Print all of the data exactly as written.

## Begin

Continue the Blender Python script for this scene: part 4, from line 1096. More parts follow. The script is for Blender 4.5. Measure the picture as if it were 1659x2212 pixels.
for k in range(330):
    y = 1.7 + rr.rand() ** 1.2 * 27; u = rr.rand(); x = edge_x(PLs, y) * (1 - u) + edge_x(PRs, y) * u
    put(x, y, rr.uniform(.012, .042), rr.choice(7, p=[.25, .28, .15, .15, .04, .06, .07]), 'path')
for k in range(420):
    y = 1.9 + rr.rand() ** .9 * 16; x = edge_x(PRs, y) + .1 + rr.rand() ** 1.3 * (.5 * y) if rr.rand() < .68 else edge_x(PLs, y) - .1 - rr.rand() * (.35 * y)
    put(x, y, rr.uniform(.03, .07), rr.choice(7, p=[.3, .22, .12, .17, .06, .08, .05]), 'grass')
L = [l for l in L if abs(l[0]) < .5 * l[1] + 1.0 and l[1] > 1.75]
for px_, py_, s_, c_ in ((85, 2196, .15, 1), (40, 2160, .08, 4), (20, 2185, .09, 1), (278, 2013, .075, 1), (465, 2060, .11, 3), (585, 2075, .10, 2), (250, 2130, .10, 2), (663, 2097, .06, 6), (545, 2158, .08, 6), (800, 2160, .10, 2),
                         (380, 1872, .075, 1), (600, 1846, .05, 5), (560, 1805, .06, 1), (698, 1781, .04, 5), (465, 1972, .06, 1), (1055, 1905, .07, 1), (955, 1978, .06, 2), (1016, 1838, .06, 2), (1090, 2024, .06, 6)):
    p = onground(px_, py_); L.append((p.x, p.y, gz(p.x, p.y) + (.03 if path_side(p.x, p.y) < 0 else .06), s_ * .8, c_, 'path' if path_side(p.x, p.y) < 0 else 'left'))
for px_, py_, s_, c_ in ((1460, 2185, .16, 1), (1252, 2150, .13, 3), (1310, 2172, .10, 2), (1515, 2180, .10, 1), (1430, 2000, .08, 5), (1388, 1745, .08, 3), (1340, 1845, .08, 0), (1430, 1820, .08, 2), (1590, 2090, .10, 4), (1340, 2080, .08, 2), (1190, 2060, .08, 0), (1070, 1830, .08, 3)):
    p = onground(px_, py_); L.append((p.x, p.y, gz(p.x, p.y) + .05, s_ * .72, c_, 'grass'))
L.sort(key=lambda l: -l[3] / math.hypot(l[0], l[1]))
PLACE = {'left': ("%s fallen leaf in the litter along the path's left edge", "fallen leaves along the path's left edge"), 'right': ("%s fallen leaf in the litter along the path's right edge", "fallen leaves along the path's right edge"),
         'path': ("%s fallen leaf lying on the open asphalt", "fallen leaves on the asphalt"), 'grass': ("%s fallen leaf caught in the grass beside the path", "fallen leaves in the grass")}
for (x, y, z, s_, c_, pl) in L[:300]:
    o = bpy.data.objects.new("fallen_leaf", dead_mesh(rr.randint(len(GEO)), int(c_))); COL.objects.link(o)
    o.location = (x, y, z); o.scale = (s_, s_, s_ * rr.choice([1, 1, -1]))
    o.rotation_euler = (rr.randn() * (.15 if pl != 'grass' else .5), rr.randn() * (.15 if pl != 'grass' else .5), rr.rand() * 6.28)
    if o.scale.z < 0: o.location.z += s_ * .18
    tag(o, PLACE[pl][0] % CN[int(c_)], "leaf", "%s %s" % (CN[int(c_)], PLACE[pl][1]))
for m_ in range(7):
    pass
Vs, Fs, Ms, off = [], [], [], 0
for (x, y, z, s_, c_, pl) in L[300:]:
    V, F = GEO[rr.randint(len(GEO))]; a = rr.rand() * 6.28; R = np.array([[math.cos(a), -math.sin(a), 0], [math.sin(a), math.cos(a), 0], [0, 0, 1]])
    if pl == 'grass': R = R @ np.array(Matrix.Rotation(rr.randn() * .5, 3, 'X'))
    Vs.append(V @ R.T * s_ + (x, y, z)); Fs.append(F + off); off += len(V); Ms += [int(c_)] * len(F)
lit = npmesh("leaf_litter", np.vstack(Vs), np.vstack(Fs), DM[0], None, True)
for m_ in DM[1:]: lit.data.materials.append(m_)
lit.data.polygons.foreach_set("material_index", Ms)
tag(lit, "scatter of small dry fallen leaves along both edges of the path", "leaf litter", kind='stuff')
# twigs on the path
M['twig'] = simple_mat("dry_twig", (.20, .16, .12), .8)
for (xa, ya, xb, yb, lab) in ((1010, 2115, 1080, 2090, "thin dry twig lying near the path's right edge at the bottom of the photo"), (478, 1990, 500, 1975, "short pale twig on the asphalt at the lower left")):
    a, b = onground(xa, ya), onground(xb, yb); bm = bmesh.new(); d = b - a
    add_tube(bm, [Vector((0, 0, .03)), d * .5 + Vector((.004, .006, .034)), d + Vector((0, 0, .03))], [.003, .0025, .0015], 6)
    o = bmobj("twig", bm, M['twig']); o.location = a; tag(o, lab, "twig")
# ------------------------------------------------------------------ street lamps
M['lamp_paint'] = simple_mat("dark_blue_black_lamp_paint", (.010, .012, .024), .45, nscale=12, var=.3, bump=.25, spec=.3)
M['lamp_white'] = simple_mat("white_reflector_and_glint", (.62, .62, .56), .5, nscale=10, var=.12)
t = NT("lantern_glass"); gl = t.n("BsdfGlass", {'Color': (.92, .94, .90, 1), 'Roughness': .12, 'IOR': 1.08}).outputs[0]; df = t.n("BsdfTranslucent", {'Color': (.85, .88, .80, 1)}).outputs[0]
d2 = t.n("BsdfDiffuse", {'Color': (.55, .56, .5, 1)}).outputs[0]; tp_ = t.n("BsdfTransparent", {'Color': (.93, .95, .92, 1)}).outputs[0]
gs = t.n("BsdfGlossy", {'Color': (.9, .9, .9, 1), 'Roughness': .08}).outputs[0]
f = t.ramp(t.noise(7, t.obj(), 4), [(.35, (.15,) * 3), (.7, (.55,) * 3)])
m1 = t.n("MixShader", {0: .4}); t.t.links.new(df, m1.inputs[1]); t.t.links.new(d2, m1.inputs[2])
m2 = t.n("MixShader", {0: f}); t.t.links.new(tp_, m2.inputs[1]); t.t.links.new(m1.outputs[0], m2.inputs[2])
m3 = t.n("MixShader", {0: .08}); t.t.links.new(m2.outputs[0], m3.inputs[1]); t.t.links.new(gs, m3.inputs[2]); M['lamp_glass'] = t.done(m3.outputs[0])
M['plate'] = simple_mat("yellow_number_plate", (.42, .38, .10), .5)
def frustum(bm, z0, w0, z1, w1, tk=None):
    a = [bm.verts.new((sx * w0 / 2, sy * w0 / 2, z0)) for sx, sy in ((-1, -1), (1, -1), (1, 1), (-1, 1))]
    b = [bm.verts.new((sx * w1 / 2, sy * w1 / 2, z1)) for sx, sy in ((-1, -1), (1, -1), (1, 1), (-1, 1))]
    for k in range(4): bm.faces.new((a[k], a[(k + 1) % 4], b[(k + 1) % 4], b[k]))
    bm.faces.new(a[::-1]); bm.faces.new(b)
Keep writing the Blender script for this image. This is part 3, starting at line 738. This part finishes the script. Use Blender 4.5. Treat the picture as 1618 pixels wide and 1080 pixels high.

## End

Exercise result:
Continue the Blender Python script for this scene: part 4, from line 1096. More parts follow. The script is for Blender 4.5. Measure the picture as if it were 1659x2212 pixels.
for k in range(330):
    y = 1.7 + rr.rand() ** 1.2 * 27; u = rr.rand(); x = edge_x(PLs, y) * (1 - u) + edge_x(PRs, y) * u
    put(x, y, rr.uniform(.012, .042), rr.choice(7, p=[.25, .28, .15, .15, .04, .06, .07]), 'path')
for k in range(420):
    y = 1.9 + rr.rand() ** .9 * 16; x = edge_x(PRs, y) + .1 + rr.rand() ** 1.3 * (.5 * y) if rr.rand() < .68 else edge_x(PLs, y) - .1 - rr.rand() * (.35 * y)
    put(x, y, rr.uniform(.03, .07), rr.choice(7, p=[.3, .22, .12, .17, .06, .08, .05]), 'grass')
L = [l for l in L if abs(l[0]) < .5 * l[1] + 1.0 and l[1] > 1.75]
for px_, py_, s_, c_ in ((85, 2196, .15, 1), (40, 2160, .08, 4), (20, 2185, .09, 1), (278, 2013, .075, 1), (465, 2060, .11, 3), (585, 2075, .10, 2), (250, 2130, .10, 2), (663, 2097, .06, 6), (545, 2158, .08, 6), (800, 2160, .10, 2),
                         (380, 1872, .075, 1), (600, 1846, .05, 5), (560, 1805, .06, 1), (698, 1781, .04, 5), (465, 1972, .06, 1), (1055, 1905, .07, 1), (955, 1978, .06, 2), (1016, 1838, .06, 2), (1090, 2024, .06, 6)):
    p = onground(px_, py_); L.append((p.x, p.y, gz(p.x, p.y) + (.03 if path_side(p.x, p.y) < 0 else .06), s_ * .8, c_, 'path' if path_side(p.x, p.y) < 0 else 'left'))
for px_, py_, s_, c_ in ((1460, 2185, .16, 1), (1252, 2150, .13, 3), (1310, 2172, .10, 2), (1515, 2180, .10, 1), (1430, 2000, .08, 5), (1388, 1745, .08, 3), (1340, 1845, .08, 0), (1430, 1820, .08, 2), (1590, 2090, .10, 4), (1340, 2080, .08, 2), (1190, 2060, .08, 0), (1070, 1830, .08, 3)):
    p = onground(px_, py_); L.append((p.x, p.y, gz(p.x, p.y) + .05, s_ * .72, c_, 'grass'))
L.sort(key=lambda l: -l[3] / math.hypot(l[0], l[1]))
PLACE = {'left': ("%s fallen leaf in the litter along the path's left edge", "fallen leaves along the path's left edge"), 'right': ("%s fallen leaf in the litter along the path's right edge", "fallen leaves along the path's right edge"),
         'path': ("%s fallen leaf lying on the open asphalt", "fallen leaves on the asphalt"), 'grass': ("%s fallen leaf caught in the grass beside the path", "fallen leaves in the grass")}
for (x, y, z, s_, c_, pl) in L[:300]:
    o = bpy.data.objects.new("fallen_leaf", dead_mesh(rr.randint(len(GEO)), int(c_))); COL.objects.link(o)
    o.location = (x, y, z); o.scale = (s_, s_, s_ * rr.choice([1, 1, -1]))
    o.rotation_euler = (rr.randn() * (.15 if pl != 'grass' else .5), rr.randn() * (.15 if pl != 'grass' else .5), rr.rand() * 6.28)
    if o.scale.z < 0: o.location.z += s_ * .18
    tag(o, PLACE[pl][0] % CN[int(c_)], "leaf", "%s %s" % (CN[int(c_)], PLACE[pl][1]))
for m_ in range(7):
    pass
Vs, Fs, Ms, off = [], [], [], 0
for (x, y, z, s_, c_, pl) in L[300:]:
    V, F = GEO[rr.randint(len(GEO))]; a = rr.rand() * 6.28; R = np.array([[math.cos(a), -math.sin(a), 0], [math.sin(a), math.cos(a), 0], [0, 0, 1]])
    if pl == 'grass': R = R @ np.array(Matrix.Rotation(rr.randn() * .5, 3, 'X'))
    Vs.append(V @ R.T * s_ + (x, y, z)); Fs.append(F + off); off += len(V); Ms += [int(c_)] * len(F)
lit = npmesh("leaf_litter", np.vstack(Vs), np.vstack(Fs), DM[0], None, True)
for m_ in DM[1:]: lit.data.materials.append(m_)
lit.data.polygons.foreach_set("material_index", Ms)
tag(lit, "scatter of small dry fallen leaves along both edges of the path", "leaf litter", kind='stuff')
# twigs on the path
M['twig'] = simple_mat("dry_twig", (.20, .16, .12), .8)
for (xa, ya, xb, yb, lab) in ((1010, 2115, 1080, 2090, "thin dry twig lying near the path's right edge at the bottom of the photo"), (478, 1990, 500, 1975, "short pale twig on the asphalt at the lower left")):
    a, b = onground(xa, ya), onground(xb, yb); bm = bmesh.new(); d = b - a
    add_tube(bm, [Vector((0, 0, .03)), d * .5 + Vector((.004, .006, .034)), d + Vector((0, 0, .03))], [.003, .0025, .0015], 6)
    o = bmobj("twig", bm, M['twig']); o.location = a; tag(o, lab, "twig")
# ------------------------------------------------------------------ street lamps
M['lamp_paint'] = simple_mat("dark_blue_black_lamp_paint", (.010, .012, .024), .45, nscale=12, var=.3, bump=.25, spec=.3)
M['lamp_white'] = simple_mat("white_reflector_and_glint", (.62, .62, .56), .5, nscale=10, var=.12)
t = NT("lantern_glass"); gl = t.n("BsdfGlass", {'Color': (.92, .94, .90, 1), 'Roughness': .12, 'IOR': 1.08}).outputs[0]; df = t.n("BsdfTranslucent", {'Color': (.85, .88, .80, 1)}).outputs[0]
d2 = t.n("BsdfDiffuse", {'Color': (.55, .56, .5, 1)}).outputs[0]; tp_ = t.n("BsdfTransparent", {'Color': (.93, .95, .92, 1)}).outputs[0]
gs = t.n("BsdfGlossy", {'Color': (.9, .9, .9, 1), 'Roughness': .08}).outputs[0]
f = t.ramp(t.noise(7, t.obj(), 4), [(.35, (.15,) * 3), (.7, (.55,) * 3)])
m1 = t.n("MixShader", {0: .4}); t.t.links.new(df, m1.inputs[1]); t.t.links.new(d2, m1.inputs[2])
m2 = t.n("MixShader", {0: f}); t.t.links.new(tp_, m2.inputs[1]); t.t.links.new(m1.outputs[0], m2.inputs[2])
m3 = t.n("MixShader", {0: .08}); t.t.links.new(m2.outputs[0], m3.inputs[1]); t.t.links.new(gs, m3.inputs[2]); M['lamp_glass'] = t.done(m3.outputs[0])
M['plate'] = simple_mat("yellow_number_plate", (.42, .38, .10), .5)
def frustum(bm, z0, w0, z1, w1, tk=None):
    a = [bm.verts.new((sx * w0 / 2, sy * w0 / 2, z0)) for sx, sy in ((-1, -1), (1, -1), (1, 1), (-1, 1))]
    b = [bm.verts.new((sx * w1 / 2, sy * w1 / 2, z1)) for sx, sy in ((-1, -1), (1, -1), (1, 1), (-1, 1))]
    for k in range(4): bm.faces.new((a[k], a[(k + 1) % 4], b[(k + 1) % 4], b[k]))
    bm.faces.new(a[::-1]); bm.faces.new(b)
Keep writing the Blender script for this image. This is part 3, starting at line 738. This part finishes the script. Use Blender 4.5. Treat the picture as 1618 pixels wide and 1080 pixels high.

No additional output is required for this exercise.